D’un point de vue stylistique, Matriarchie est un texte plus satisfaisant que le précédent, même s’il ne correspond plus tout à fait aux attentes narratives d’un lecteur du vingt et unième siècle. L’histoire commence cependant avec dynamisme et se poursuit avec d’amusantes théories, distillées sous forme de dialogues à prendre au second degré. Car l’auteur ne se dispense pas d’ironiser sur les relations entre hommes et femmes, chacun des deux sexes en prenant pour son grade ! En effet, si l’on accuse parfois les livres d’histoire d’avoir longtemps minimisé le rôle des femmes, une histoire émasculée qui ferait l’impasse sur les hommes, ou leur attribuerait l’exclusivité du Mal, serait tout aussi caricaturale.

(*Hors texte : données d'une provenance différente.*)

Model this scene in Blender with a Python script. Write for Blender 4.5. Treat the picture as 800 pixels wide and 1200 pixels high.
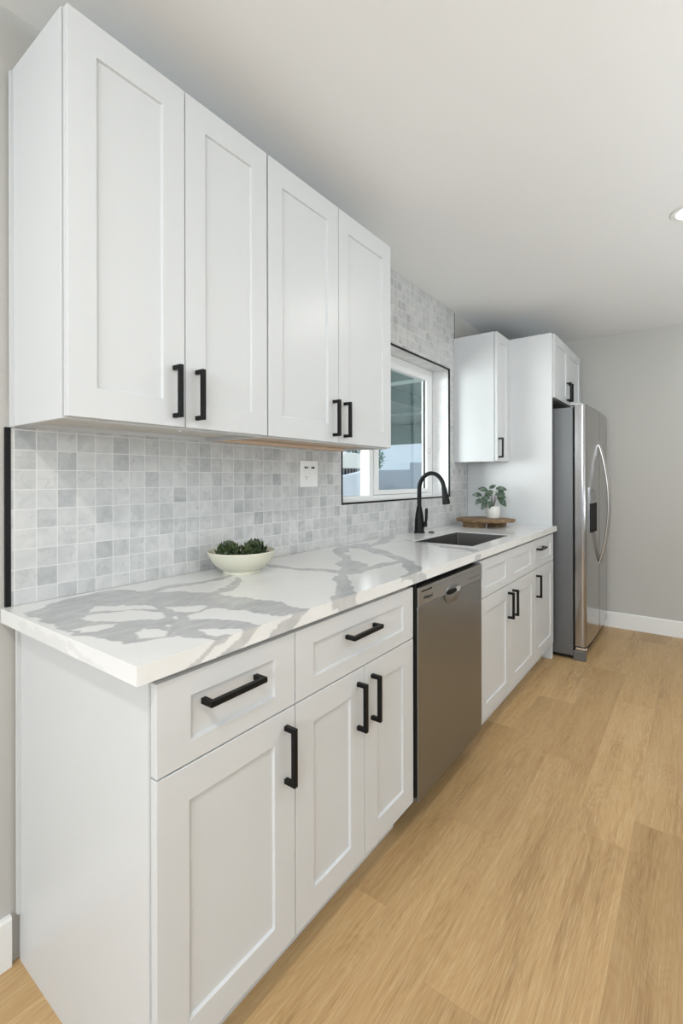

Bien entendu, certains des problèmes évoqués n’ont plus la même pertinence qu’à l’époque de la rédaction de ce récit et plus personne n’est choqué de constater que les femmes mènent une vie professionnelle au lieu de rester au foyer… Il y a un bon demi-siècle, c’était encore loin d’être acquis, et ces éléments nous permettent de constater le chemin parcouru. En science-fiction, un certain nombre d’auteurs, mâles et femelles, se sont penchés sur la question de la domination sexuée. La plus grande partie de ces romans ont un point commun, c’est celui de n’envisager les relations entre les sexes que sous l’angle des rapports de force et de pouvoir. N’y aurait-il donc aucune alternative ? Robert Bloch nous livre néanmoins un pamphlet réjouissant et qui a encore toute sa place dans nos bibliothèques modernes.